Not all electricity is the same – some sources cause almost no harm to the planet, while others release a lot of carbon dioxide. Even when you run a regular app, it uses energy. But if the code runs at the right time and in the right place, its impact on the climate can be reduced. This approach is called lowering carbon intensity.

What Is Carbon Intensity in Code?

CO₂ emissions are the carbon dioxide released when we generate electricity, move goods, or run digital services – even something as light as loading a website. But how much is emitted depends on when and where the code runs. That’s what defines the carbon intensity of code – the amount of CO₂-equivalent released per unit of computation.

Imagine a backend system processing requests at 3 a.m. Not much is happening on the surface – just lines of code running somewhere in a server room. At that time, the power grid often leans on higher-emission sources. Coal, sometimes. Or whatever’s still running overnight. If the same operation is delayed by a few hours, it might end up using cleaner energy instead. Wind. Hydro. Whatever the grid offers in daylight. The result is striking – the code is identical, but the footprint is different.

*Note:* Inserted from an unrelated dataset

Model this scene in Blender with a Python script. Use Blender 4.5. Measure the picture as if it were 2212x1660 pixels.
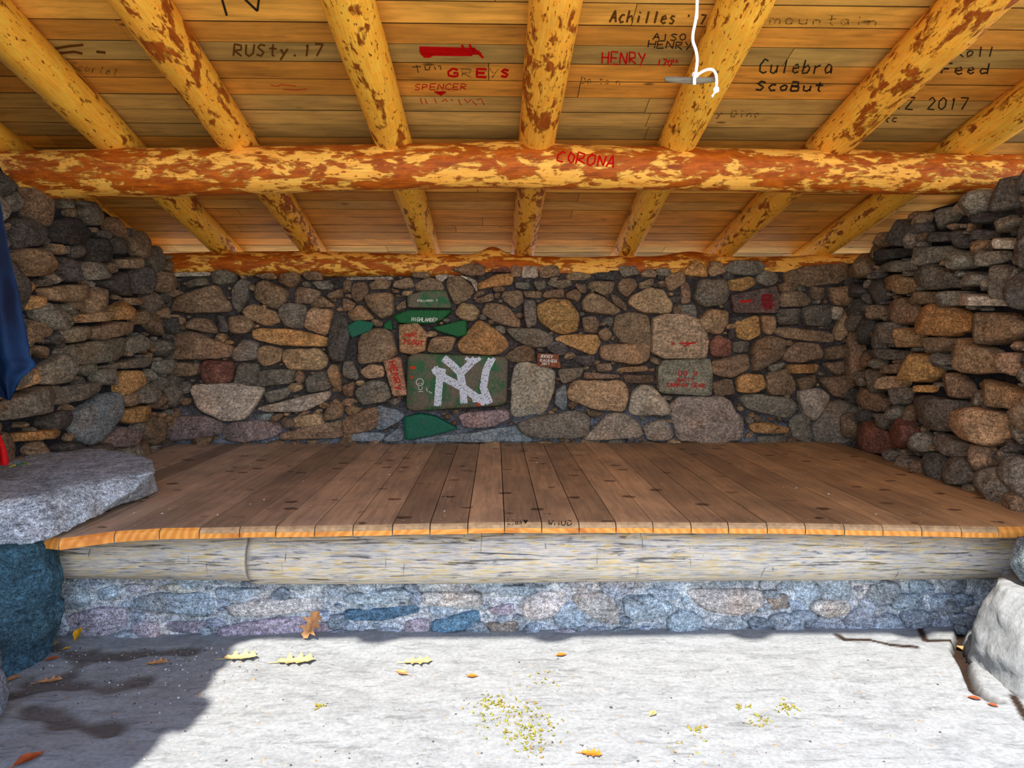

The difference accumulates. A data center powered by coal emits far more carbon dioxide per byte than one running on solar or hydro power. And it doesn’t stop with electricity – things get worse when code includes unnecessary loops, background tasks, and repetitive logic.

There is a common belief that modern means sustainable. That’s a myth. If a microservice-based architecture isn’t optimized deliberately, it can generate excess API traffic, duplicated logs, and overloaded storage. All of these processes keep running in the background, consuming resources without real benefit.
Efficiency is about awareness – awareness as a marker of both modernity and sustainability.

How to Measure and Reduce It

Measuring carbon intensity starts with estimating energy consumption per feature, per deployment, per transaction. Several tools now estimate emissions using models calibrated against real-world energy profiles – though precision remains a challenge. But even with imperfect data, trends are telling.

The process usually begins with profiling the application’s runtime behavior: CPU usage, memory allocation, I/O activity, network requests. Overlay that with the carbon intensity of electricity in the region where execution occurs – and patterns emerge. Spiky compute loads during peak grid hours? Bad sign. Idling containers running in coal-powered zones? Worse.

To reduce carbon intensity:

  • Avoid unnecessary computation – don’t loop what can be cached.
  • Optimize for efficient data transfer – choose compression, minimize payloads, avoid polling.
  • Monitor emissions during deployment – especially in CI/CD pipelines with frequent triggers.

The irony? Some of the highest-emitting behavior comes not from end-user features but from testing suites and build automation. Code that never sees production still burns electrons.

Case Examples from Development Practices

It was a fintech build – ordinary at first glance, though something always felt slightly off. The devs began spotting slowdowns in the sign-up step. Nothing crashed. But it moved like cold syrup. Eventually, they dug deeper: API calls, chained one after another, circling back to fetch almost the same data, filling logs, retrying, cluttering the process without adding anything useful.

From the outside, it seemed fine. Smooth even. But once they ran it through an energy profiler, things got less abstract. That single onboarding path was pulling three times the load it needed. The fix wasn’t dramatic – just a leaner bit of logic. And without touching infrastructure, emissions dropped by 41%.

Another team – same company, different rhythm. They were running batch jobs across five regions, all timed to launch overnight. The coordination was clean. The clocks were not. Turns out, some zones were hitting peak-carbon hours without anyone noticing. The solution? Nudging execution windows into local daylight. Same tasks, better grid. Numbers dropped.

No fancy rewrites. Just the kind of adjustments no one really brags about. Hidden in schedulers, in old configs, in the habits that never got reviewed – until someone finally did.

Summary and Best Practices

Carbon intensity software isn’t a buzzword – it’s a metric. And metrics can be tracked, optimized, and reported. Not perfectly, but well enough to matter.

The path forward is layered, but not obscure. Start with awareness – what runs, where, and when. Then act:

  • Audit idle workloads.
  • Schedule around grid intensity.
  • Profile application behavior.
  • Remove dead or redundant code.
  • Challenge assumptions about “modern” is “efficient.”

Because the biggest impact rarely comes from moonshots. It comes from thousands of small decisions – the kind made quietly, commit after commit, somewhere between stand-up and sunset.